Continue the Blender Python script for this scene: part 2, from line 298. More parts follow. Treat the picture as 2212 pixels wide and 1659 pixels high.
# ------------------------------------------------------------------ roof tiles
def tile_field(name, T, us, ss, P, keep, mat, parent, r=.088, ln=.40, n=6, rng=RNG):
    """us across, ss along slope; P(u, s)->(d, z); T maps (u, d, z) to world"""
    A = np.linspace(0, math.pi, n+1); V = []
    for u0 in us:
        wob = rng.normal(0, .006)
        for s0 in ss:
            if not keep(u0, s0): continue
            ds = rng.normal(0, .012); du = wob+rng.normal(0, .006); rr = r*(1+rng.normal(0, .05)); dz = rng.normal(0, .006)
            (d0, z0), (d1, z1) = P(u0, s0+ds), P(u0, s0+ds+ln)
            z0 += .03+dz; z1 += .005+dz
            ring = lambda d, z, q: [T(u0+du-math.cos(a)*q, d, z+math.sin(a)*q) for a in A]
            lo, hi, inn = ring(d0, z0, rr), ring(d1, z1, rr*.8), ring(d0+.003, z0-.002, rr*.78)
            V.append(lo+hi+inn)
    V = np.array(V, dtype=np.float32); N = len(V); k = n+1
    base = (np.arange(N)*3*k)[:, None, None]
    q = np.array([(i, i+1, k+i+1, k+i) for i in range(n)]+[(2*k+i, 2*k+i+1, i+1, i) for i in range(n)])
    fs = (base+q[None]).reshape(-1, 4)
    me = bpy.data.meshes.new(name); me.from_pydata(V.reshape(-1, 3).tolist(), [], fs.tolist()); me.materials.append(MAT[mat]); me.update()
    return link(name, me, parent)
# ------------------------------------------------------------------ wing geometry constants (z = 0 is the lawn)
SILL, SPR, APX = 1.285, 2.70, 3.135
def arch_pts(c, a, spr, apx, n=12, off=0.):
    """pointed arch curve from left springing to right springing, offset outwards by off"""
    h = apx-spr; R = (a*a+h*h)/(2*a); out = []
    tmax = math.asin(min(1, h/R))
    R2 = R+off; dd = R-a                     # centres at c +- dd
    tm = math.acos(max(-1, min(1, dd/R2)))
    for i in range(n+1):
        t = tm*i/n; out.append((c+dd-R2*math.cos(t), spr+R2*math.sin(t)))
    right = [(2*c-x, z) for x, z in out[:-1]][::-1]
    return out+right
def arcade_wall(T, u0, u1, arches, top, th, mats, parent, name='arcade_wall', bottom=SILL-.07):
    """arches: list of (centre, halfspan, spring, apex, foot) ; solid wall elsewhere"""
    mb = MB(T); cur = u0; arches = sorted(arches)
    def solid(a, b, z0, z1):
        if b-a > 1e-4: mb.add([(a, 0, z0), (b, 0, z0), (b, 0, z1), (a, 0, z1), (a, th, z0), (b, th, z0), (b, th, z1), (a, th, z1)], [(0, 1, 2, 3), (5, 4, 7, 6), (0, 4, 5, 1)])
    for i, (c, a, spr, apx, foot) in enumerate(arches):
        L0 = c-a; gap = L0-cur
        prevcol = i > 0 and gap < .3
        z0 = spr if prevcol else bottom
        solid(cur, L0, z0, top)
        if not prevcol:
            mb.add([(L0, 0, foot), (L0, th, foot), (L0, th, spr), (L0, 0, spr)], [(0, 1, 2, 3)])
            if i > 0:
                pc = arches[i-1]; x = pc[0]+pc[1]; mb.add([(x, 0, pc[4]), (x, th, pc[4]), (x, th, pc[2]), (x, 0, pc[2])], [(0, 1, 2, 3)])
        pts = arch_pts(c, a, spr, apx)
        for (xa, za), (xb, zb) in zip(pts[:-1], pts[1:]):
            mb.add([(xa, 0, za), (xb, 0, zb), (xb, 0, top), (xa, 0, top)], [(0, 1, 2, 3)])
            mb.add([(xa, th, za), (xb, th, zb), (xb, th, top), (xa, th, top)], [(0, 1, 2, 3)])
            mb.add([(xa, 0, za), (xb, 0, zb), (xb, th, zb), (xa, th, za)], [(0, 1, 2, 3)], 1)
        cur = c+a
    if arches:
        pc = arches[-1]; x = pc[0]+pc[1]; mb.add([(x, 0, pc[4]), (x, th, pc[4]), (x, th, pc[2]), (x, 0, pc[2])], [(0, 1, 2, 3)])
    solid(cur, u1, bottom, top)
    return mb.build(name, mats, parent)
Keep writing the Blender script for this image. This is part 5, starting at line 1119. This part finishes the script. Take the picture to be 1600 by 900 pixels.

- GIVEN INSTRUCTION: Where a line in the entries holds the word "this", copy that line.

- RESPONSE:
Continue the Blender Python script for this scene: part 2, from line 298. More parts follow. Treat the picture as 2212 pixels wide and 1659 pixels high.
Keep writing the Blender script for this image. This is part 5, starting at line 1119. This part finishes the script. Take the picture to be 1600 by 900 pixels.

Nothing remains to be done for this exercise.